Ставя свои пределы научной свободе, Блунчли имел в виду буржуазно-парламентарное государство, которое достаточно гибко и эластично и слишком заинтересовано в практических применениях науки, чтобы грубо стеснять ее развитие. А Пирогов сознательно отвлекается от разницы государственного строя и переносит формальные ограничения свободы исследования, подозрительно-эластичные сами по себе, на русскую почву, а миссию стоять у шлагбаумов научной свободы препоручает гр. Д. Толстому и его преемникам, которые, по известной характеристике, отличались только тем, что каждый был хуже своего предшественника.

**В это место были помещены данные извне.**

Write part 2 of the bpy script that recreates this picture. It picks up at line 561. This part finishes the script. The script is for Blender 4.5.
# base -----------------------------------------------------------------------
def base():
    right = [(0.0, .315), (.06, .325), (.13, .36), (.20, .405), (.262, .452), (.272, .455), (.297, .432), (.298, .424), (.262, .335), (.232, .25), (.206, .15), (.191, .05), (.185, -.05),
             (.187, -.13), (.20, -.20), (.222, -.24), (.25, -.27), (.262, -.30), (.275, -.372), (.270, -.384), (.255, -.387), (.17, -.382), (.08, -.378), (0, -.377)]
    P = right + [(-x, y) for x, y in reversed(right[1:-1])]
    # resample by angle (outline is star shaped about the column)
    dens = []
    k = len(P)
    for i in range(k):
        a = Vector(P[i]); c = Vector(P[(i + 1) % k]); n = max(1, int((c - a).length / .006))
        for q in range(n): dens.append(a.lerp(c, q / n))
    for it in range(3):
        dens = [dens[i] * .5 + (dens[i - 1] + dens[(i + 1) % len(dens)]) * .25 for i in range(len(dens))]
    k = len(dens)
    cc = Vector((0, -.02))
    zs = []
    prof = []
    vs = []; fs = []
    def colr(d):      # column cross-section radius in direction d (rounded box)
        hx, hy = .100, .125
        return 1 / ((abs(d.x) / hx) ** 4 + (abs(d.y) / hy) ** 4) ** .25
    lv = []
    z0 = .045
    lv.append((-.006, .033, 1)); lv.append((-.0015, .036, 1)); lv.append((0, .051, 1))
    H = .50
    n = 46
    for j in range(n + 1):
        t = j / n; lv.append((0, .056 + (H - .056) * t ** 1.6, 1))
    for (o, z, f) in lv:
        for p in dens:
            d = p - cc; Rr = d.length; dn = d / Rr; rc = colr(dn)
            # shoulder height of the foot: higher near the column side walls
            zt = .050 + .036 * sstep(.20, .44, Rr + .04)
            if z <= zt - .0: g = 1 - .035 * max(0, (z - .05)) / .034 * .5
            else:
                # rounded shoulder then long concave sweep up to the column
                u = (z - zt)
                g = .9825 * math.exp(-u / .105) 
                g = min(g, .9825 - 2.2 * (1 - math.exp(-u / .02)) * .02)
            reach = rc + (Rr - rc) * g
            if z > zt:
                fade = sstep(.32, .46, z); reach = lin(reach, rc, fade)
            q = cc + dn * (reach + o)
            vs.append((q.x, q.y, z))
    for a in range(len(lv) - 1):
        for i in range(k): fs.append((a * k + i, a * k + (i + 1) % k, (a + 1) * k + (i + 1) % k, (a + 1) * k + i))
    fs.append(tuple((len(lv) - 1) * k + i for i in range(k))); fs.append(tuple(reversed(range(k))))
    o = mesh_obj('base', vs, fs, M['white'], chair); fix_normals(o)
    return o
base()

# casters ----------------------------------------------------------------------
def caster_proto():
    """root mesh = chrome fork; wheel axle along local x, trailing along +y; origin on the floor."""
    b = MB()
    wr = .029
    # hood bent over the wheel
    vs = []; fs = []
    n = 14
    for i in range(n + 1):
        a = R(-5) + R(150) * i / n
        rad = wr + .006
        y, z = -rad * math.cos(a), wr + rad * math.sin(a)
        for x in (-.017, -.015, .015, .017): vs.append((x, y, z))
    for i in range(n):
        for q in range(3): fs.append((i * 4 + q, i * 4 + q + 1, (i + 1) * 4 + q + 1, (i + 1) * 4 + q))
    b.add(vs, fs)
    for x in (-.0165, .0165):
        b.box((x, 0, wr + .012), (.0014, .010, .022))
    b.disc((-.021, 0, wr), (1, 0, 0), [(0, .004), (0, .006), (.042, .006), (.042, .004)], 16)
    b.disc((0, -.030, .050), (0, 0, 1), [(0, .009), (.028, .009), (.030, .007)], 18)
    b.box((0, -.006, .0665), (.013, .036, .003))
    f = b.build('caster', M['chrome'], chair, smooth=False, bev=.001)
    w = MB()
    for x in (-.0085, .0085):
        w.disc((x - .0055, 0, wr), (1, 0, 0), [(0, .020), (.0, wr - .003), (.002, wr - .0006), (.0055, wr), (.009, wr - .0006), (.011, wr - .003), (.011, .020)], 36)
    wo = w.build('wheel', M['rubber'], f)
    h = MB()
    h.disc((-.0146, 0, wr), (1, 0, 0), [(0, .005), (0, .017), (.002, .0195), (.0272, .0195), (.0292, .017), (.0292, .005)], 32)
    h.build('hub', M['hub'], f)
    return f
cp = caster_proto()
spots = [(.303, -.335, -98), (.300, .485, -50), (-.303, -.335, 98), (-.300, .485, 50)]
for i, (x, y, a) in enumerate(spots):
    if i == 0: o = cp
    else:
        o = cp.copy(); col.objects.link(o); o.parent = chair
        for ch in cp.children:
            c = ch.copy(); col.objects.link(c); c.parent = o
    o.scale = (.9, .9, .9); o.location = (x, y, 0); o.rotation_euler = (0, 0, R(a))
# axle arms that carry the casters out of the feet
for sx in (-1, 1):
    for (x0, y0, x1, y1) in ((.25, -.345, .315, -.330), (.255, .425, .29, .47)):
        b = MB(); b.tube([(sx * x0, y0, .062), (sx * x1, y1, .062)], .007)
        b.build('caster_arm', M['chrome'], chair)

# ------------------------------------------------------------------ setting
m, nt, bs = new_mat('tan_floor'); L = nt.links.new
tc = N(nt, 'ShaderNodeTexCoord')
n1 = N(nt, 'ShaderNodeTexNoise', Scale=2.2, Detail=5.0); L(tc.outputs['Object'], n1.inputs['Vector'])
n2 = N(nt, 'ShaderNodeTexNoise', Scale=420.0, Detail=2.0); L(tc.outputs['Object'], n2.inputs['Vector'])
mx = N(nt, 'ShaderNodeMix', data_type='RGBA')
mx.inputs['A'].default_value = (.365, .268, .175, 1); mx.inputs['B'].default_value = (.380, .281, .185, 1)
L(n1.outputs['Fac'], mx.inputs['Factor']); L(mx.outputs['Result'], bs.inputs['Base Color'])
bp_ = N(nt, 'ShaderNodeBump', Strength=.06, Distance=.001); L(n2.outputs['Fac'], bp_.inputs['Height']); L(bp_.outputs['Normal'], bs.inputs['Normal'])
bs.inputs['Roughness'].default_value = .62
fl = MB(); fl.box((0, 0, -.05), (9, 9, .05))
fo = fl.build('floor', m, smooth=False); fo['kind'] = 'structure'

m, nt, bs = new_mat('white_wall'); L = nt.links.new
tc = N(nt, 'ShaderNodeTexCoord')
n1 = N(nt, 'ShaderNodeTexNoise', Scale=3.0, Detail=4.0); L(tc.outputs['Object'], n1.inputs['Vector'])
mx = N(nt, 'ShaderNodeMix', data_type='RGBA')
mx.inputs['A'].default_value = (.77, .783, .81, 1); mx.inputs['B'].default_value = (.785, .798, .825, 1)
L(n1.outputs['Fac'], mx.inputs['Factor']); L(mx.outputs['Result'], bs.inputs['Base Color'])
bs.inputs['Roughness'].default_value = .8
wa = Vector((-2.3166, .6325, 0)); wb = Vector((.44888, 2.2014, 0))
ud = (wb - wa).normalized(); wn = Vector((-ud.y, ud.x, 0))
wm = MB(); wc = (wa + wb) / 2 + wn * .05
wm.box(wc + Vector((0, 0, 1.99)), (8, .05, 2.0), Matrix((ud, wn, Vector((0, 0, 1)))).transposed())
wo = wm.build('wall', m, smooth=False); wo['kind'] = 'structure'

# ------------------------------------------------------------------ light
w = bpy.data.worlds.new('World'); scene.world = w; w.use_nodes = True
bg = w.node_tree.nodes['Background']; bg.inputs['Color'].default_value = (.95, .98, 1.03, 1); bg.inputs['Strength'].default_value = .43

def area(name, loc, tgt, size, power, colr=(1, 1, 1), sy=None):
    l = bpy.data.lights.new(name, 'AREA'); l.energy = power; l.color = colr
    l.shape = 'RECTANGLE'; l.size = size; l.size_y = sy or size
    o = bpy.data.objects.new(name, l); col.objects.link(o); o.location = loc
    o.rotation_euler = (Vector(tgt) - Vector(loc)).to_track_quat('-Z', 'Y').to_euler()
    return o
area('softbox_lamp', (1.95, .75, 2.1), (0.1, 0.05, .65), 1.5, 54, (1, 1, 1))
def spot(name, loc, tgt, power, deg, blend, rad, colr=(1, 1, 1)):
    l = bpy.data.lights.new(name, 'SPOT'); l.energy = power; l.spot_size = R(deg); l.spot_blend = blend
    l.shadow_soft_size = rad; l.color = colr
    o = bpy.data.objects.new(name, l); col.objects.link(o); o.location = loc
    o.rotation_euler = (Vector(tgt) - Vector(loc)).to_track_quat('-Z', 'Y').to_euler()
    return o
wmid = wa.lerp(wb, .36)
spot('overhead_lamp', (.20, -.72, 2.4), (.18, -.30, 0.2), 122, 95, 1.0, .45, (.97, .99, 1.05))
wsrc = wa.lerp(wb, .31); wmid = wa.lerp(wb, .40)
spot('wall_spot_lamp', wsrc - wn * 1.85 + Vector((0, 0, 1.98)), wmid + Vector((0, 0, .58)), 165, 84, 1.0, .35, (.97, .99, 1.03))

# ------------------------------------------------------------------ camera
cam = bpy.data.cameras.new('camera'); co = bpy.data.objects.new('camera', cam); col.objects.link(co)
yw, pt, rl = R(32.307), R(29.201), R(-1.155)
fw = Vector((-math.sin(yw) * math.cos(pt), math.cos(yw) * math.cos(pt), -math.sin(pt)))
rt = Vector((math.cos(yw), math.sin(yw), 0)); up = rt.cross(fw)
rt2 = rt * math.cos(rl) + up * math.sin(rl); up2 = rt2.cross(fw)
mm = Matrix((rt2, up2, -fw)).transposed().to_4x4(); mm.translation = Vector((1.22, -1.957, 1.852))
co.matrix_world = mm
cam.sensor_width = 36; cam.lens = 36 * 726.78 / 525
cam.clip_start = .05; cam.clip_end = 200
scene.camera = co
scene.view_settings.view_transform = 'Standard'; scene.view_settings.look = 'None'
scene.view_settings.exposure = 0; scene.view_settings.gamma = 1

Вся дальнейшая судьба русских университетов – эпоха Толстого, эпоха Делянова, боголеповская эпоха,[127] когда студентов сдавали в солдаты за то, что они выполняли свою роль общественного «барометра», эпоха сердечного попечения, когда старый генерал выступал, как карикатура нравственно-гуманитарных методов Пирогова в мало гуманитарной обстановке, – вся эта история, всеми своими этапами, одинаково ярко свидетельствует о «некоторой идеальности» пироговского государственного оппортунизма. Нет надобности доказывать, что этот оппортунизм оказался разбит наголову: с одной стороны, графом Толстым, которого Пирогов так справедливо презирал, а с другой, теми разночинцами, к политическому радикализму которых он относился с такой ограниченной враждебностью.